SEATTLE — A former Seattle man who had recently closed his business managing cadavers for research and moved to Arizona was arrested Tuesday for allegedly dumping severed limbs and heads throughout two remote areas outside of Prescott, according to the Yavapai County Sheriff’s Office.
The investigation started over the weekend when 19 human limbs and five severed human heads were found, according to the Sheriff’s Office.
The remains were traced back to Walter Mitchell, 59, who closed his business, Future GenX, earlier this year and moved to Scottsdale, where he was arrested Tuesday and booked into jail on 28 counts of unlawful discarding of human remains.

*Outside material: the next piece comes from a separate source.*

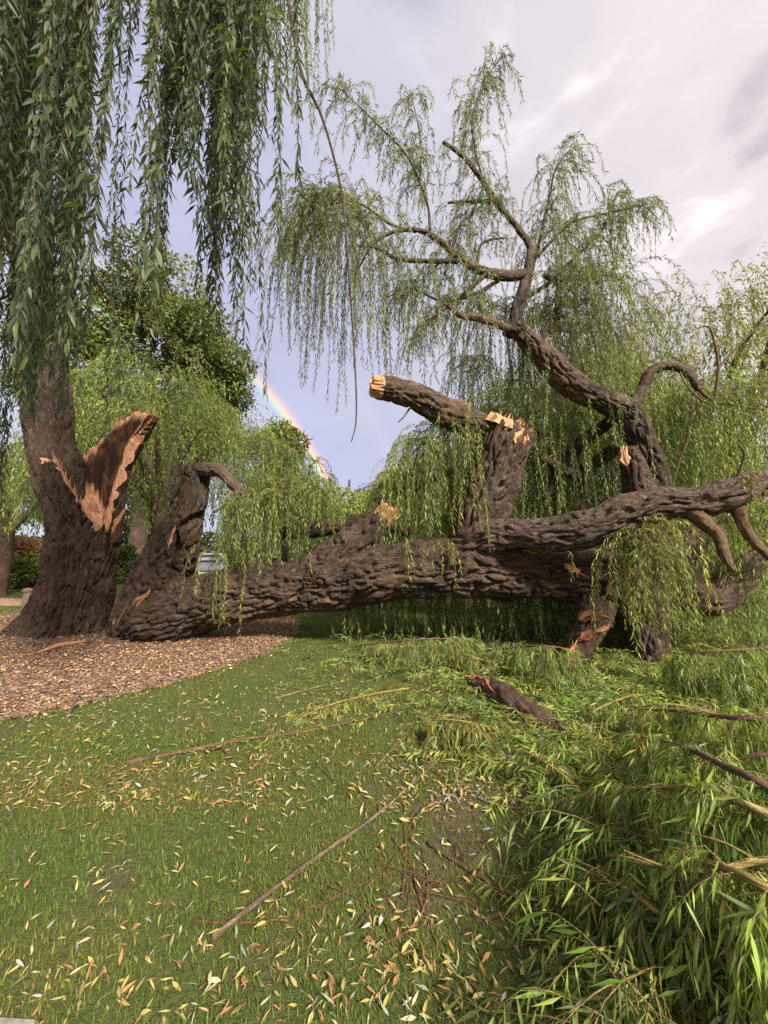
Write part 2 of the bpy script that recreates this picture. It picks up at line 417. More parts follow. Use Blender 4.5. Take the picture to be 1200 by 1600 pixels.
LEAF8 = (np.array([(0, 0), (-.62, .28), (0, .28), (.62, .28), (-.5, .62), (0, .62), (.5, .62), (0, 1)], float),
         np.array([(0, 2, 1), (0, 3, 2), (1, 2, 4), (2, 5, 4), (2, 3, 5), (3, 6, 5), (4, 5, 7), (5, 6, 7)]))
LEAF5 = (np.array([(0, 0), (-.62, .38), (0, .42), (.62, .38), (0, 1)], float), np.array([(0, 2, 1), (0, 3, 2), (1, 2, 4), (2, 3, 4)]))
LEAF4 = (np.array([(0, 0), (-.6, .4), (.6, .4), (0, 1)], float), np.array([(0, 2, 1), (1, 2, 3)]))

def bake(name, arrs, mat, parent, near=False, kind=None, smooth=None):
    P, D, N, L, Wd, C = arrs; n = len(P)
    if n == 0: return None
    tpl, tri = LEAF5 if near else LEAF4
    S = np.cross(D, N); k = len(tpl)
    x = tpl[:, 0][None] * Wd[:, None] * 0.5 * 1.35; y = tpl[:, 1][None] * L[:, None]
    fold = np.abs(tpl[:, 0])[None] * Wd[:, None] * 0.22
    bend = rng.uniform(-0.05, 0.28, n)[:, None] * L[:, None] * (tpl[:, 1] ** 2)[None]
    z = fold - bend
    V = P[:, None] + S[:, None] * x[..., None] + D[:, None] * y[..., None] + N[:, None] * z[..., None]
    F = (tri[None] + (np.arange(n) * k)[:, None, None]).reshape(-1, 3)
    o = mk(name, V.reshape(-1, 3), F, mat, parent, smooth=near if smooth is None else smooth, col=np.repeat(C, k, 0))
    if kind: o['kind'] = kind
    return o

def leaf_objects(arrs, idx, mat, parent, name='leaf', nvar=10):
    """single leaves as objects that share a few meshes"""
    P, D, N, L, Wd, C = arrs; tpl, tri = LEAF8
    meshes = []
    for v in range(nvar):
        i = idx[rng.integers(len(idx))]; bd = rng.uniform(-0.05, 0.3)
        V = np.stack([tpl[:, 0] * .5 * 1.35, tpl[:, 1], (np.abs(tpl[:, 0]) * 0.22) * (Wd[i] / L[i]) - bd * tpl[:, 1] ** 2], 1)
        meshes.append(mk(name, V, tri, mat, link=False, smooth=True, col=np.repeat(C[i:i + 1], len(V), 0)))
    base = -parent.location if parent is not None else Vector((0, 0, 0))
    out = []
    for i in idx:
        o = bpy.data.objects.new(name, meshes[rng.integers(nvar)]); COL.objects.link(o)
        S = np.cross(D[i], N[i])
        m = Matrix.Identity(4)
        for r_ in range(3):
            m[r_][0] = S[r_] * Wd[i]; m[r_][1] = D[i][r_] * L[i]; m[r_][2] = N[i][r_] * L[i]; m[r_][3] = P[i][r_] + base[r_]
        if parent is not None: o.parent = parent
        o.matrix_basis = m; out.append(o)
    return out

def shoots(A, D0, L, K=9, tau=0.25, wob=0.10, zmin=0.03):
    """hanging shoots from anchors A: start along D0, then droop; returns nodes (n,K,3)"""
    n = len(A); out = np.zeros((n, K, 3)); p_ = np.array(A, float); out[:, 0] = p_; D0 = np.asarray(D0, float)
    drift = rng.normal(size=(n, 3)) * wob * np.array((1, 1, 0.3))
    for k in range(1, K):
        w = math.exp(-(k - 1) / (K * tau))
        v = D0 * w + np.array((0, 0, -1.0)) * (1 - w) + drift + rng.normal(size=(n, 3)) * wob * 0.6
        p_ = p_ + nrm(v) * (L / (K - 1))[:, None]
        low = p_[:, 2] < zmin
        p_[low, 2] = zmin + rng.uniform(0, 0.05, low.sum())
        out[:, k] = p_
    for _ in range(2): out[:, 1:-1] = .25 * out[:, :-2] + .5 * out[:, 1:-1] + .25 * out[:, 2:]
    return out

def leaves_on(nodes, L, spacing, ll, lw, palette, lv, start=0.08, droop=0.5, var=0.22, spread=0.75):
    n, K, _ = nodes.shape
    cnt = np.maximum(1, (L * (1 - start) / spacing).astype(int)); i = np.repeat(np.arange(n), cnt)
    first = np.concatenate([[0], np.cumsum(cnt)[:-1]]); j = np.arange(len(i)) - first[i]
    t = np.clip(start + (1 - start) * (j + rng.uniform(0, 1, len(i))) / cnt[i], 0, 0.999) * (K - 1)
    k = t.astype(int); f = (t - k)[:, None]
    a, b = nodes[i, k], nodes[i, k + 1]; P = a * (1 - f) + b * f; T = nrm(b - a)
    ph = j * 2.4 + rng.uniform(0, 6.28, n)[i]
    h = np.stack([np.cos(ph), np.sin(ph), np.zeros(len(i))], 1)
    h = h - T * (h * T).sum(1, keepdims=True)
    D = T * 0.55 + nrm(h) * spread * rng.uniform(0.5, 1.2, (len(i), 1)) + np.array((0, 0, -droop))
    N = np.cross(D, np.cross(h, D)) + np.array((0, 0, 0.6)) + rng.normal(size=(len(i), 3)) * 0.6
    D = nrm(D) + rng.normal(size=D.shape) * .2
    s = rng.uniform(0.5, 1.2, len(i))
    # one tint per shoot, varied leaf by leaf
    base = tints(n, palette, var)[i]; C = np.clip(base * (1 + 0.16 * rng.normal(size=(len(i), 1))), 0.006, 0.9)
    lv.add(P, D, N, ll * s, lw * s * rng.uniform(0.8, 1.2, len(i)), C)

def sides(nodes, L, per, l0, l1, lv, spacing, ll, lw, pal, droop=.5, spread=.7):
    """short side shoots along hanging shoots, with their leaves"""
    n, K, _ = nodes.shape; m = int(n * per); i = rng.integers(0, n, m); k = rng.integers(1, K - 1, m)
    T = nrm(nodes[i, k + 1] - nodes[i, k]); D0 = nrm(T * .5 + rng.normal(size=(m, 3)) * .55); Ls = rng.uniform(l0, l1, m)
    nd = shoots(nodes[i, k], D0, Ls, 6, .6, .08); leaves_on(nd, Ls, spacing, ll, lw, pal, lv, start=.1, droop=droop, spread=spread)
    return nd

def stems(name, nodes, r0, mat, parent, step=1):
    nd = nodes[:, ::step]; n, K, _ = nd.shape
    T = nrm(np.gradient(nd, axis=1)); a = nrm(np.cross(T, np.array((0.3, 1.0, 0.2)))); b = np.cross(T, a)
    rr = np.linspace(1, 0.35, K)[None, :] * (np.asarray(r0) * np.ones(n))[:, None]
    th = [0, 2.09, 4.19]
    V = np.stack([nd + (a * math.cos(t) + b * math.sin(t)) * rr[..., None] for t in th], 2)
    idx = np.arange(n * K * 3).reshape(n, K, 3); nx = np.roll(idx, -1, 2)
    F = np.stack([idx[:, :-1], nx[:, :-1], nx[:, 1:], idx[:, 1:]], -1).reshape(-1, 4)
    q = np.repeat(np.linspace(0, 1, K)[None, :, None], n, 0) * np.ones((n, K, 3)); 
    V3 = V.reshape(-1, 3)
    return tag(mk(name, V3, F, mat, parent, smooth=True, vec=V3), kind='stuff')

# ------------------------------------------------------------------ the setting
MB_C, MB_R = np.array((-6.0, 7.4)), 4.33                      # round bed of bark mulch under the standing willow

def bed(x, y):
    """below 0 inside the mulch bed"""
    th = np.arctan2(y - MB_C[1], x - MB_C[0])
    e = 0.07 * pn(np.stack([np.cos(th) * 9, np.sin(th) * 9, 0 * th], -1)) + 0.05 * pn(np.stack([np.cos(th) * 28, np.sin(th) * 28, 0 * th + 5], -1))
    return np.hypot(x - MB_C[0], y - MB_C[1]) - MB_R - e

def gz(x, y):
    x = np.asarray(x, float); y = np.asarray(y, float); k = np.clip(1 - (np.hypot(x, y) - 12) / 6, 0, 1)
    return k * 0.018 * pn(np.stack([x * 0.9, y * 0.9, 0 * x + 2.5], -1))

def soil(x, y):
    """1 where the turf is worn to bare earth"""
    n = pn(np.stack([x * 1.3, y * 1.3, 0 * x + 8], -1)) + 0.6 * pn(np.stack([x * 3.4, y * 3.4, 0 * x + 4], -1))
    m = np.clip(1 - np.hypot((x - 0.28) / 0.75, (y - 2.2) / 1.1), 0, 1) * 1.5 + np.clip(1 - np.hypot((x + 0.3) / 1.3, (y - 5.3) / 0.9), 0, 1) * 1.0
    return np.clip((n - 0.42 + 0.5 * m) * 1.5, 0, 0.8)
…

It is illegal to knowingly move a body or remains with an intent to abandon them, according to the Yavapai County Sheriff’s Office.

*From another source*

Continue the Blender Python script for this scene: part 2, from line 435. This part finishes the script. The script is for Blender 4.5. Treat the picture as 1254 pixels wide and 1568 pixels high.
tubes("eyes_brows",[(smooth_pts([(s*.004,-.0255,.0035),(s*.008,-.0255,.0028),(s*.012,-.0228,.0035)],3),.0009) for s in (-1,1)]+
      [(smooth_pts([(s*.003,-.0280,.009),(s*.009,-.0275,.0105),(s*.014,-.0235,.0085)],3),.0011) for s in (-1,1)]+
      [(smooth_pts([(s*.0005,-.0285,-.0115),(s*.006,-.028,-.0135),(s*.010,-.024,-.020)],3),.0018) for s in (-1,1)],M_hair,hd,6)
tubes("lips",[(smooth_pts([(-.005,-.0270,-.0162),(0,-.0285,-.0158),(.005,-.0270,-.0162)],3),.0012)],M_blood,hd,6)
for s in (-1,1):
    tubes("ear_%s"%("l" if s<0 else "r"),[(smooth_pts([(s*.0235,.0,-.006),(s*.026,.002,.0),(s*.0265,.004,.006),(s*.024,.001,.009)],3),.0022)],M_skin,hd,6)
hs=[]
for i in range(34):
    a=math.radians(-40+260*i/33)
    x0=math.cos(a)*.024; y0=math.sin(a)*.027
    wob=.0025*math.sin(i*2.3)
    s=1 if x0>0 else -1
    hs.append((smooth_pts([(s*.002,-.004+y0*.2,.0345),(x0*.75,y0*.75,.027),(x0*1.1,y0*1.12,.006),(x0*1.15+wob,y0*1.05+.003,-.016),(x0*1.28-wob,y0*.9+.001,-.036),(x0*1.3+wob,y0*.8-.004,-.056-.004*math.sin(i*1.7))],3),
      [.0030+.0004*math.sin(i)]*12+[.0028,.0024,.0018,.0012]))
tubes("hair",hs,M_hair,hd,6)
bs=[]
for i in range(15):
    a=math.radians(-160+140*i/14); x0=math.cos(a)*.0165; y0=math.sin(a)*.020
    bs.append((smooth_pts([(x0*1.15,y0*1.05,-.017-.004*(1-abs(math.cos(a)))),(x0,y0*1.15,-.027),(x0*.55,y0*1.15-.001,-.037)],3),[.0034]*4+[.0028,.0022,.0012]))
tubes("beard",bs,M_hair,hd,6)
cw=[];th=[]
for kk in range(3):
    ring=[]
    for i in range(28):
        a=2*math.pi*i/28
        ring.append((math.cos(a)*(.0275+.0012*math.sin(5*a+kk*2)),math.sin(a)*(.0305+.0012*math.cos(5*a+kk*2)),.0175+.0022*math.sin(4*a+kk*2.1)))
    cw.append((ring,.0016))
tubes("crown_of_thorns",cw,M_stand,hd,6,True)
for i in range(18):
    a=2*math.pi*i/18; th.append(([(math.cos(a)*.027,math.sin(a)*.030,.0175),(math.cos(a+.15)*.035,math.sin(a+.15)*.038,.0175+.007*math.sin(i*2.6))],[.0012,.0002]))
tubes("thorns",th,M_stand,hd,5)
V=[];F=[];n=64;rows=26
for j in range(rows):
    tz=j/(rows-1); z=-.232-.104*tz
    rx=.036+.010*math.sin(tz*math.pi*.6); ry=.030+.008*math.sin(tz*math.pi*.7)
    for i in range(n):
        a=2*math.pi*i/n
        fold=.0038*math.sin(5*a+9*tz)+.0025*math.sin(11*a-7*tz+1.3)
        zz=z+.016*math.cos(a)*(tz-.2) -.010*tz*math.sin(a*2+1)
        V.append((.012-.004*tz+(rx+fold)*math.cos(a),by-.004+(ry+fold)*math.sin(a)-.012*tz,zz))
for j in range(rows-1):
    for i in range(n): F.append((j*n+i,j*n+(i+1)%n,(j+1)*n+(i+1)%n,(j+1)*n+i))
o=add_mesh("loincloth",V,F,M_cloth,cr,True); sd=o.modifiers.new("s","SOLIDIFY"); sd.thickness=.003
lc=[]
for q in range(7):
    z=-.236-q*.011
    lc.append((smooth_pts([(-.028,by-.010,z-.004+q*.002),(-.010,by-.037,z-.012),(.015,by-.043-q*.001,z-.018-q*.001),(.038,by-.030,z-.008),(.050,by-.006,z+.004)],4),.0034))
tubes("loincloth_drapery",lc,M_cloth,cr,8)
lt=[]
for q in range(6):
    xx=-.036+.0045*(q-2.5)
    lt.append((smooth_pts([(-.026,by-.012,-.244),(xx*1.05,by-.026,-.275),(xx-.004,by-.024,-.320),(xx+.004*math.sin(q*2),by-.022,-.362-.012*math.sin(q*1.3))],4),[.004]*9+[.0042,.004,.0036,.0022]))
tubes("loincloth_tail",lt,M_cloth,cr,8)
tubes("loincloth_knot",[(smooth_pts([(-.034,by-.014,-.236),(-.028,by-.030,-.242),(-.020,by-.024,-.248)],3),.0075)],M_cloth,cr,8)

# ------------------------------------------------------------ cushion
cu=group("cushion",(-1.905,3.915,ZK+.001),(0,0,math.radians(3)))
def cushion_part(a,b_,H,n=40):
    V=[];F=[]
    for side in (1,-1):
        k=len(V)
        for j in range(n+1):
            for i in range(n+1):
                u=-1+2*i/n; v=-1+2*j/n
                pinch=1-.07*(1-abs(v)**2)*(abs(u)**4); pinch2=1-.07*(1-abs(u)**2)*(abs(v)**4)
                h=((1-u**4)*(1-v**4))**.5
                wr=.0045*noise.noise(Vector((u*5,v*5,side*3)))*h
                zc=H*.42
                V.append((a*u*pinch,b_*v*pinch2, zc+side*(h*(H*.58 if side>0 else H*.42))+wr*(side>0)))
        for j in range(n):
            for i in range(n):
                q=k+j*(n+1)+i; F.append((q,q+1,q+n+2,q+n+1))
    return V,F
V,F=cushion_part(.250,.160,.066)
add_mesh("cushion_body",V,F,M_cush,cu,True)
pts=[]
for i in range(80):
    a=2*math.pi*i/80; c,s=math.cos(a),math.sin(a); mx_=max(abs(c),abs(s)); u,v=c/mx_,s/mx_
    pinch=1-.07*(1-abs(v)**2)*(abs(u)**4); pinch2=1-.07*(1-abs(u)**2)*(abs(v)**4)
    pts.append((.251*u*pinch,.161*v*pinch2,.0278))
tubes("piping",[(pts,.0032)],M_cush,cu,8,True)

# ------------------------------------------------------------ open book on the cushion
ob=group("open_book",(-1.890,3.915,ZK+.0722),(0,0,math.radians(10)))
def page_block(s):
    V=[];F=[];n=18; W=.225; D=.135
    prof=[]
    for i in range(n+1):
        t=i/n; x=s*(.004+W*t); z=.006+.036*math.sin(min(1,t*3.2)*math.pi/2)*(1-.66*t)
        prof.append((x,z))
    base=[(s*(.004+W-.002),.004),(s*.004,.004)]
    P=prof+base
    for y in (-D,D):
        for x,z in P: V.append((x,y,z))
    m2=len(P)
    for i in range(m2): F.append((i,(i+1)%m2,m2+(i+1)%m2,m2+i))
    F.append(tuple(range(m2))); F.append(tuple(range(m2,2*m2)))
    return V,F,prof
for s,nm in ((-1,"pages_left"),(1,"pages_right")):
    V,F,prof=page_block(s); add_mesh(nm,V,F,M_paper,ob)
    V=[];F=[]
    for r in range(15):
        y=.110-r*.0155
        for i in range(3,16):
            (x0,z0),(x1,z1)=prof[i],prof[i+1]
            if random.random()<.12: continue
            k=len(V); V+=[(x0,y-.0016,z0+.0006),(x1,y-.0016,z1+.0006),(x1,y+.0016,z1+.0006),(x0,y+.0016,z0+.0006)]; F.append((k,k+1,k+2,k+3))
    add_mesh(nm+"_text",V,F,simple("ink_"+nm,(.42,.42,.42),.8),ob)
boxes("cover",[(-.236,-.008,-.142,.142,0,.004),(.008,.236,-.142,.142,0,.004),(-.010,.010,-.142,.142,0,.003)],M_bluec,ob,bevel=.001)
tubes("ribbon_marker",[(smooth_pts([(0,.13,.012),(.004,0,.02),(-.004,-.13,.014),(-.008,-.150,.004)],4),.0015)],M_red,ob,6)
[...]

Yavapai County detectives said their investigation revealed Mitchell left Seattle earlier this year, relocating to Arizona with human remains belonging to five Seattle-area individuals, detectives said.
“The disrespect shown to the deceased in this case by those who were charged with caring for their remains is abhorrent and intolerable,” Sheriff-elect David Rhodes said in a statement.
Sheriff Scott Mascher said initially investigators feared the case might involve a serial killer.
“This situation is unimaginable, and I am so sorry for the families whose loved ones were donated to research and treated in such a horrific fashion,” Mascher said on the agency’s Facebook page.
Mitchell was quoted in a 2017 Reuters series on body donation as the former owner of BioGift, an Oregon body-donation firm, and described in a photo caption as a “veteran body broker.”
A call to the Yavapai County Prosecutor’s Office for further information about the case was not returned Wednesday. It was not clear Wednesday whether Mitchell had an attorney.